# PROBLEM TO SOLVE
Leave out the pictures and set down exactly the lines from the start of the listing through the one with "col = np.tile(colour, (len(v), 1))", both included.

-- -- --

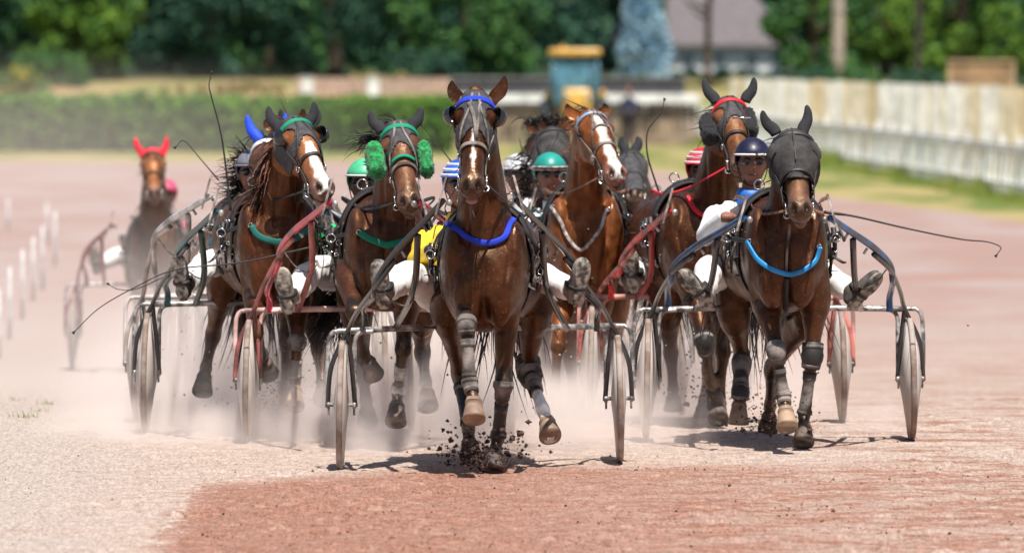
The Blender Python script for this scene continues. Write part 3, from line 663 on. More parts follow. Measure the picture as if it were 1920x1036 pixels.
    for sx in (-1, 1):
        dl = r - (HL(.955, sx * .036, .002) - Pp); nd = np.sqrt(((dl @ l) * 1.25) ** 2 + ((dl @ a) * .8) ** 2 + ((dl @ n) * .8) ** 2); q = np.clip(1 - nd / .030, 0, 1)
        v = v - vn * (q * .026)[:, None]; v = v + vn * (.007 * np.exp(-((nd - .034) / .009) ** 2))[:, None]; dk = np.maximum(dk, sstep(nd, .030, .019))
    mth = inhead & (t > .80) & (np.abs(nn + .083) < .008); dk = np.maximum(dk, mth * .9)
    col = np.tile(colour, (len(v), 1))
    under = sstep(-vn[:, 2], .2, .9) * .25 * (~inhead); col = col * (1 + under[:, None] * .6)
    if facec is not None: col = np.where(inhead[:, None], facec, col)
    mz = (sstep(t, .76, .95) * inhead)[:, None]; mc = V(.085, .06, .05) if muzzle is None else muzzle; col = col * (1 - mz * .8) + mc * mz * .8
    eb = sum(np.exp(-(np.linalg.norm(r - (HL(.235, sx * .10, -.03) - Pp), axis=1) / .035) ** 2) for sx in (-1, 1)); col = col * (1 - np.clip(eb, 0, 1) * .75)[:, None]
    # legs: black (or coat coloured) points
    for k, A in enumerate(h.legs):
        lo = A[16:, :3] if legs[k][0] == 'fore' else A[18:, :3]
        D = np.min(np.linalg.norm(v[:, None, :] - lo[None, ::2, :], axis=2), axis=1) if len(v) < 150000 else np.full(len(v), 9.)
        far = v[:, 2] < lo[0, 2] + .10
        q = (sstep(D, .13, .085) * far)[:, None]; col = col * (1 - q) + points * q
    if blaze:
        t0, t1, w0, w1, sh = blaze; ww = w0 + (w1 - w0) * np.clip((t - t0) / (t1 - t0), 0, 1) + .006 * np.sin(t * 40)
        cx_ = sh * t; m_ = inhead & (nn > -.06) & (t > t0) & (t < t1)
        q = (m_ * sstep(np.abs(ll - cx_), ww, ww * .7))[:, None]; col = col * (1 - q) + WHT * q
    col = col * (1 - dk[:, None]) + V(.008, .005, .005) * dk[:, None]
    q = (sstep(v[:, 2] - g, .62, .12) * .42 * sstep(vnoise(v[:, 0] * 26, v[:, 2] * 20 + v[:, 1] * 11, 15), .3, .8))[:, None]; col = col * (1 - q) + V(.26, .19, .15) * q
    for k in socks:
        lo2 = h.legs[k][27:, :3]; D = np.min(np.linalg.norm(v[:, None, :] - lo2[None], axis=2), axis=1); q = sstep(D, .085, .065)[:, None]; col = col * (1 - q) + V(.82, .78, .74) * q
    h.v = v
    # ears
    em = MB(); ec = MB()
    for i, sx in enumerate((-1, 1)):
        base = HL(.01, sx * .058, -.03); tip = W(ear[i][0], ear[i][1], Yc + dyp + .03) if ear else base + V(sx * .05, .02, .17)
        if ear and len(ear[i]) > 2: base = W(ear[i][2], ear[i][3], Yc + dyp + .01)
        d = tip - base; Lr = np.linalg.norm(d); side = nrm(np.cross(d, V(0, -1, .1))); fw = nrm(np.cross(side, d)); fw = fw if fw[1] < 0 else -fw
        bow = side * (.012 * (1 if side[0] * sx > 0 else -1))
        PP = np.array([base - d * .12, base + d * .12, base + d * .4 + bow, base + d * .7 + bow * .8, base + d * .92, tip])
        if earcov is None:
            A = resamp(np.hstack([PP, [[.028, .024], [.034, .020], [.036, .016], [.026, .012], [.010, .007], [.002, .002]]]), 16)
            vv, ff = sweep(A[:, :3], A[:, 3:], side, 14)
            # hollow front of the ear
            loc = vv.reshape(16, 14, 3); c = A[:, None, :3]; fr = ((loc - c) @ fw)
            push = np.clip(fr, 0, 1); loc = loc - fw * (push * 1.5)[:, :, None]; em.add(loc.reshape(-1, 3), ff)
        else:
            A = resamp(np.hstack([PP, [[.031, .028], [.034, .024], [.031, .020], [.023, .016], [.014, .011], [.004, .004]]]), 18); ec = MB(); ec.add(*sweep(A[:, :3], A[:, 3:], side, 16)); ec.build('ear_cover', earcov, h.o)
    body = MB(); body.add(v, fc)
    if em.n:
        ev = em.verts(); body.add(ev, em.f); ecol = np.tile((colour if facec is None else facec) * 1.0, (len(ev), 1))
        for i, sx in enumerate((-1, 1)):
            tip = ev[16 * 14 * i + 15 * 14]; D = np.linalg.norm(ev - tip, axis=1); q = sstep(D, .05, .015)[:, None]; ecol = ecol * (1 - q) + BLK * q
        col = np.vstack([col, ecol])
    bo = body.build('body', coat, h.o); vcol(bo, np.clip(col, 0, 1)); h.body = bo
    h.bvh = BVHTree.FromPolygons([tuple(x) for x in v], fc); h.lastY = Yc
    # hooves
    for k, (C_, To, Fk, Ff) in enumerate(TOE):
        ax = nrm(To - C_); hm = MB(); q = nrm(V(0, -1, 0) - (V(0, -1, 0) @ ax) * ax); L = np.linalg.norm(To - C_); L = max(.075, min(.11, L))
        A = np.array([C_ - ax * .015, C_ + ax * .005, C_ + ax * L * .5 + q * .010, C_ + ax * L + q * .020, C_ + ax * (L + .006) + q * .02]); e_ = C_ + ax * L + q * .020; hm.add(*sweep([C_ - ax * .02, C_ - ax * .004, C_ + ax * .004, C_ + ax * .012, C_ + ax * L * .55 + q * .010, e_ - ax * .004, e_, e_ - ax * .002, e_ - ax * .012], np.array([[.036, .036], [.042, .042], [.046, .046], [.043, .044], [.052, .056], [.061, .067], [.059, .065], [.047, .051], [.036, .036]]), (1, 0, 0), 24, 2.3))
        hm.build('hoof', (hoofs[k] if hoofs else hoofd), h.o)
    # eyes
    for sx in (-1, 1):
        e = MB(); e.add(*ellip(HL(.245, sx * .097, -.024), XYZ, (.021, .021, .021))); e.build('eye', eyem, h.o)
    # hood / mask: a cloth layer lying on the skin
    if hood:
        t0, t1, off, m_, holes = hood[:5]
        r = v - Pp; t = r @ a / Lh; ll = r @ l / hc; nn = r @ n / hc
        edge = t1 + .10 * np.cos(np.clip(ll / .11, -1, 1) * math.pi) * (-1 if holes else .3)
        keep = (t > t0) & (t < edge) & (nn > -.205) & (np.abs(ll) < .15) & ((t > .10) | (nn > -.14)) 
        for sx in (-1, 1):
            if holes: keep &= np.linalg.norm(r - (HL(.255, sx * .088, .0) - Pp), axis=1) > holes
        lf = [q for q in fc if all(keep[i] for i in q)]; used = sorted({i for q in lf for i in q}); mp = {i: j for j, i in enumerate(used)}
        vv = v[used] + vn[used] * off
        if off > .012: vv = vv + vn[used] * (off * 1.0 * np.exp(-((t[used] - .30) / .2) ** 2) )[:, None] + vn[used] * (.013 * (vnoise(ll[used] * 22 + t[used] * 9, t[used] * 12, 5) - .5) + .008 * (vnoise(ll[used] * 60, t[used] * 22 + ll[used] * 20, 6) - .5))[:, None]
        if len(lf):
            m2 = MB(); m2.add(vv, [tuple(mp[i] for i in q) for q in lf]); ho = m2.build('hood', m_, h.o); so_ = ho.modifiers.new('s', 'SOLIDIFY'); so_.thickness = .004
    # mane
    NPc = h.neck; mm = MB(); cr = []
    for i in range(3, 26): 
        c = NPc[i, :3]; tt = nrm(NPc[min(25, i + 1), :3] - NPc[i - 1, :3]); up = nrm(np.cross(V(1, 0, 0), tt)); up = up if up[1] > 0 else -up; cr.append((c + up * NPc[i, 4] * .95, up))
    side = -1
    for i in range(170 if fine else 60):
        c, up = cr[rng.integers(4, 16 if hood else len(cr))]; sd = side if rng.random() < .85 else 1
        mm.add(*strand(c + rng.normal(0, .012, 3), up * .8 + V(.55 * side, .25, .2) + rng.normal(0, .3, 3), rng.uniform(.10, .24), .006, .5, -1.6))
    mm.build('mane', mane, h.o)
    if not hood:
        mm = MB()
        for i in range(30 if fine else 14): mm.add(*strand(HL(.02, rng.normal(0, .02), .02), n * .4 + a * .7 + rng.normal(0, .2, 3), rng.uniform(.06, .13), .005, .4, -.8))
        mm.build('forelock', mane, h.o)
    # tail
    tm = MB(); tb = V(x0 + rx, Yc + 1.78, Z + 1.12); tail = tail or (0, 0)
    for i in range(120 if fine else 50):
        tm.add(*strand(tb + rng.normal(0, .02, 3), V(tail[0], .55, -.2) + rng.normal(0, .22, 3), rng.uniform(.55, .95), .010, .35, -2.0, 7))
    tm.build('tail', mane if mane is not hairr else hairb, h.o)
    return h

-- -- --

# RESULT OF THIS EXERCISE
The Blender Python script for this scene continues. Write part 3, from line 663 on. More parts follow. Measure the picture as if it were 1920x1036 pixels.
    for sx in (-1, 1):
        dl = r - (HL(.955, sx * .036, .002) - Pp); nd = np.sqrt(((dl @ l) * 1.25) ** 2 + ((dl @ a) * .8) ** 2 + ((dl @ n) * .8) ** 2); q = np.clip(1 - nd / .030, 0, 1)
        v = v - vn * (q * .026)[:, None]; v = v + vn * (.007 * np.exp(-((nd - .034) / .009) ** 2))[:, None]; dk = np.maximum(dk, sstep(nd, .030, .019))
    mth = inhead & (t > .80) & (np.abs(nn + .083) < .008); dk = np.maximum(dk, mth * .9)
    col = np.tile(colour, (len(v), 1))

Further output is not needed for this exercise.